Analyse Von Korrupten gefürchtet, in Stockholm geehrt

Stockholm · Auf den Straßen von Guatemala brodelt es. Immer wieder fordern Demonstranten den Rücktritt von Präsident Jimmy Morales. Er hatte entschieden, das Mandat der UN-Kommission zur Korruptionsbekämpfung nach September 2019 nicht zu verlängern.

 Gefürchtete Korruptionsjäger in Guatemala: Thelma Aldana und Ivan Velásquez

Gefürchtete Korruptionsjäger in Guatemala: Thelma Aldana und Ivan Velásquez

Foto: dpa/Esteban Biba

Dabei gilt Guatemala als eines der korruptesten Länder der Welt: Hier herrschen einflussreiche Netzwerke, kriminelle Familienclans, mächtige Strippenzieher.

Dagegen wehrt sich nicht nur die Bevölkerung. Morales hat zwei große Widersacher im Land. Zwei Juristen, die jetzt auch noch für ihren Kampf gegen die Misswirtschaft Land einen international beachteten Preis erhalten: Ivan Velásquez und Thelma Aldana haben sich den Alternativen Nobelpreis erkämpft. Er als kolumbianischer Richter, der die UN-Kommission gegen Straflosigkeit in Guatemala leitet. Und Aldana, die bis zum Frühjahr Generalstaatsanwältin in dem mittelamerikanischen Land war. Velásquez fordert nichts Geringeres als die Aufhebung von Morales’ Immunität für ein Strafverfahren wegen illegaler Wahlkampffinanzierung. Zwischenzeitlich wurden die beiden sogar als Kandidaten für den Friedensnobelpreis gehandelt.

Stattdessen wird ihnen nun die Auszeichnung für Menschenrechtskämpfer zuteil, deren Arbeit sonst bekämpft, belächelt oder ignoriert wird. Und obwohl Velásquez und Aldana „nur“ den undotierten Ehrenpreis erhalten, entfaltet die Würdigung eine nicht zu unterschätzende Symbolkraft. Sie könnte den Druck auf Politiker wie Morales, die in Lateinamerika sonst leicht mit ihren Eskapaden davonkommen, erhöhen.

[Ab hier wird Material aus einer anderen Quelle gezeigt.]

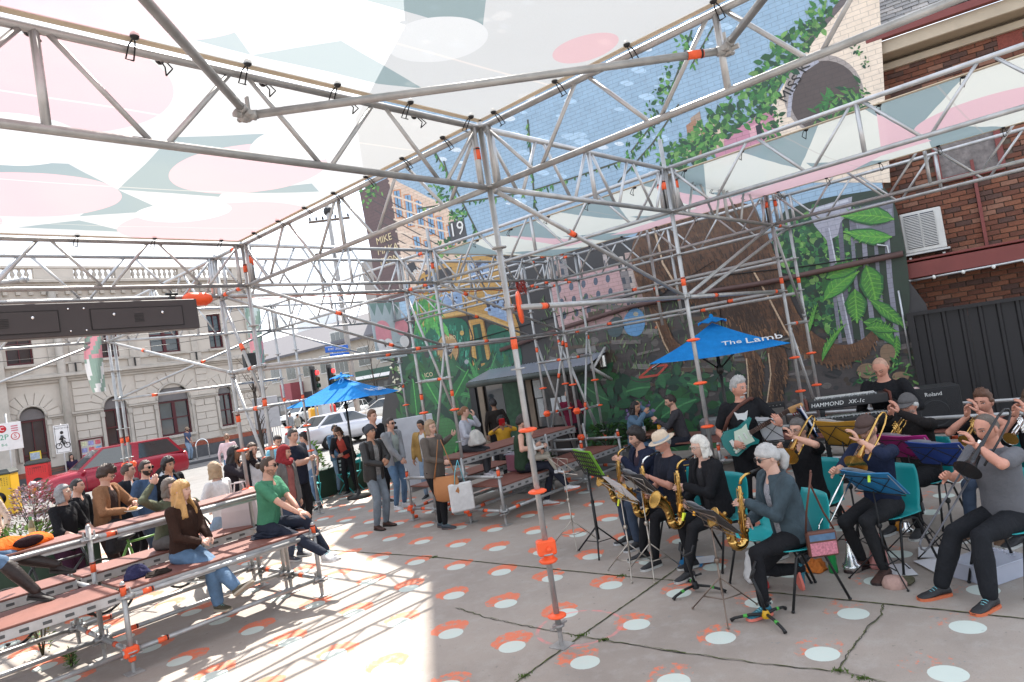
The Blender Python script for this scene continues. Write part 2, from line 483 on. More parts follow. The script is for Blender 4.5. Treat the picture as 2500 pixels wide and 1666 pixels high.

Aldana und Velásquez leiteten „einen der erfolgreichsten Anti-Korruptions-Einsätze der Welt“, begründete die Right Livelihood Stiftung, die den Alternativen Nobelpreis mit Sitz in Stockholm auslobt, gestern ihre Wahl. Die beiden haben sich eine Menge mächtiger Feinde gemacht: Otto Pérez Molina zum Beispiel – einst schneidiger General und mächtigster Mann des Landes, jetzt dank der Korruptionsjäger sein prominentester Häftling. Oder eben Morales, der ein ähnliches Schicksal verhindern will. Er verweigert Velásquez derzeit – offiziell aus Sicherheitsgründen – die Einreise nach Guatemala. Im vergangenen Jahr ließ er ihn zur „unerwünschten Person“ erklären und ausweisen. Zwar erklärte das Verfassungsgericht des Landes letzte Woche, man müsse Velásquez einreisen lassen. Die Regierung hat das bisher aber ignoriert. „Dieser Preis kommt zu einem besonders dramatischen Zeitpunkt im Kampf gegen Straflosigkeit und Korruption“, betont Velásquez. Denn wenn das Mandat der UN-Kommission im kommenden Jahr ausläuft, kann sie nur noch – weniger schlagkräftig – aus dem Ausland agieren.

Der Preis werde die Augen der Welt auf Guatemala richten – und könne die Situation positiv beeinflussen, hoffen Aldana und Velásquez. Die Stifter des Alternativen Nobelpreises forderten Morales bereits öffentlich auf, „diese guatemaltekische Erfolgsgeschichte nicht zu beenden“. Nur so könnten Bürger wieder Vertrauen in den Staat fassen.